On view at the Caixaforum of Madrid – after two months at the Museu del Disseny in Barcelona – is the exhibition‘Adolf Loos: Private Spaces,’ which presents a part of the oeuvre of the Viennese architect. The emphasis of the exhibition is clearly on interior space – on ‘private space,’ as the title of the show puts it. If architecture exhibitions meant to be viewed by the public at large were to be seen as books with an implicit invitation to be read, and in a certain order, then it’s interesting that this show can be presented in the wake of the ‘dematerialized’ installation that was set up a few weeks ago by the Barcelona architects Anna and Eugeni Bach at the German pavilion in Montjuïc. There are many things here to remind one of that project. Perhaps one of the most evident, precisely, is the weight of interiors in architecture, in this case the quintessential interior: the domestic sphere. The overexposure of the space in the German Pavilion contrasts with these very private interiors; this opposition between the architecture of Mies van der Rohe and that of Adolf Loos comes from the way the architects conceived architectural space.
The interiors of Adolf Loos are conceived “in the space,” and this is exactly the meaning of what he called raumplan (floor plan of the room, literally). A space over which various rooms hover, each one with its own particular measurements and proportions, just like the boxes over the stalls in a theater, and so it is that we can speak of certain scenographic intentions of these spaces. Each thing, each activity, and the gestures and also the clothes we wear to do them fit into spaces of varying dimensions that arrange themselves up and down the stairs, without ever losing sight of the space around which they are laid out.
The thick walls, the lintels, and the pillars with woods and streaked marbles emphasize the impression that these are spaces excavated within a solid. It looks more like a jigsaw puzzle of spaces. Suffice it to remember the space in the German Pavilion at Montjuïc, so transparent and harmlessly delimited between two flat slabs (floor and ceiling), to see the supremacy of these hidden interiors that sometimes recall those of traditional Arab houses. To put it another way, the layout of the house is not the result of “the division of space,” of a predetermined space, but “the sum of several spaces.” In the final analysis, it is not a house conceived from a floor plan on a two-dimensional flat surface. On the outside, this architecture is neither light nor transparent, but massive and heavy, grave and solid. The houses attract attention because of the windows, few and looking haphazardly arranged, which help the onlooker follow the arrangement of rooms inside.

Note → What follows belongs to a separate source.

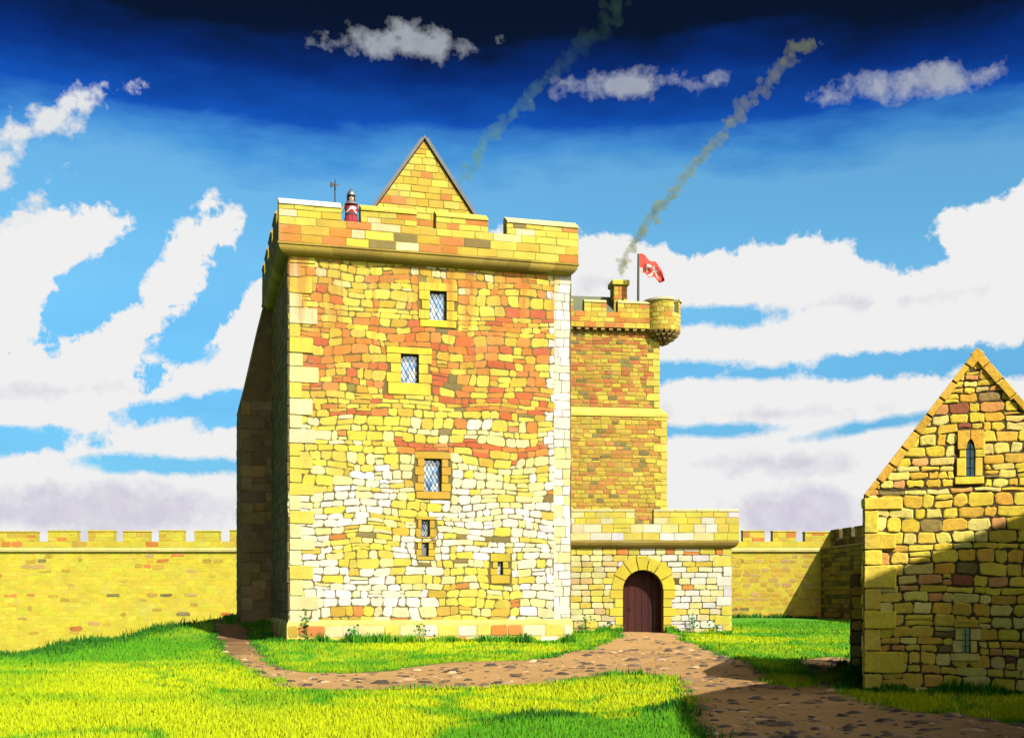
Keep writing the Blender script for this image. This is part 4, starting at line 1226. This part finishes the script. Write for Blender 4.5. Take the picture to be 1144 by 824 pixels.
mb.build('blade', M['iron'], hb)

# ================================================================== weeds on the wall feet
def weed(name, label, base, hgt, n, spread, seed, tilt=0.):
    random.seed(seed); mb = MB()
    for s_ in range(3):
        q = [Vector((random.uniform(-.04, .04), 0, 0))]
        for k in range(5): q.append(q[-1] + Vector((random.uniform(-.3, .3) * spread, random.uniform(-.25, .05) * spread * .4, hgt / 5 * random.uniform(.7, 1.1))))
        mb.tube(q, [.012, .011, .010, .008, .006, .004], (.05, .06, .015), 5)
        for k in range(n // 3):
            t_ = random.uniform(.1, 1); i = min(4, int(t_ * 5)); p_ = q[i].lerp(q[i + 1], t_ * 5 - i) + Vector((random.gauss(0, spread * .35), random.uniform(-.16, -.02), random.gauss(0, .05)))
            L = random.uniform(.07, .15); a = random.uniform(0, 6.28); d_ = Vector((math.cos(a), -.4, math.sin(a) * .8)).normalized(); w_ = d_.cross(Vector((0, 1, .3))).normalized() * L * .36
            nrm = d_.cross(w_).normalized() * L * .12
            mb.add([p_, p_ + d_ * L * .5 + w_, p_ + d_ * L, p_ + d_ * L * .5 - w_, p_ + d_ * L * .5 + nrm], [(0, 1, 4), (1, 2, 4), (2, 3, 4), (3, 0, 4)], vary((.035, .12, .016), .35))
    o = mb.build('weed', M['leaf'], None, normals=False); o.location = base
    return tag(o, label, 'plant', 'weeds at the wall feet')
def wbase(fr, px, py, yd):
    x, z = fr.loc(px, py, yd); return fr.world(x, yd, zt1(*fr.world(x, yd)[:2]) - .03)
for args in ((T, 343, 720, -.2, 1.35, 40, .25, 'tall leafy weed climbing the near left foot of the tower'), (T, 398, 720, -.2, .75, 22, .25, 'small leafy weed at the tower foot, second from its left corner'),
             (T, 470, 720, -.2, .95, 26, .3, 'leafy weed at the tower foot under the slit windows'),
             (G, 655, 706, -.15, .9, 46, .5, 'bushy weed in the corner between tower and forework'), (G, 682, 706, -.15, .6, 26, .35, 'short weed just left of the arched door'),
             (G, 775, 706, -.15, 1.1, 34, .3, 'leafy weed on the pale wall right of the door'), (G, 797, 706, -.15, .6, 24, .3, 'low weed near the right corner of the forework')):
    fr, px, py, yd, hg, n, spd, lab = args
    weed('weed', lab, wbase(fr, px, py, yd), hg, n, spd, int(px))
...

The interiors on display are ‘livened up’ by a significant collection of furniture pieces that Loos placed in his homes. Some were designed by him, but others were simply selected or remade from existing designs. The interiors are thus closer to documentary than to fiction. If there is a word that has no place here, it’s ‘creativity.’ The furniture pieces look like marks of the inhabitants, one can almost sense how they dressed and gesticulated as they smoked, conversed, or worked amid Egyptian stolls, Oriental tablets, or Knieschwimmer armchairs. But there is something else this exhibition stages. Is this architecture modern? Obviously it’s not contaminated by the cloying atmosphere of the Vienna Secession. The bathrooms are not modern, nor are the wallpaper, the veins of the marble, the furniture, the lamps. But is it modern like the transparent, light, and ‘graphic’ architecture of the German Pavilion? No. It’s simply well built and elegant.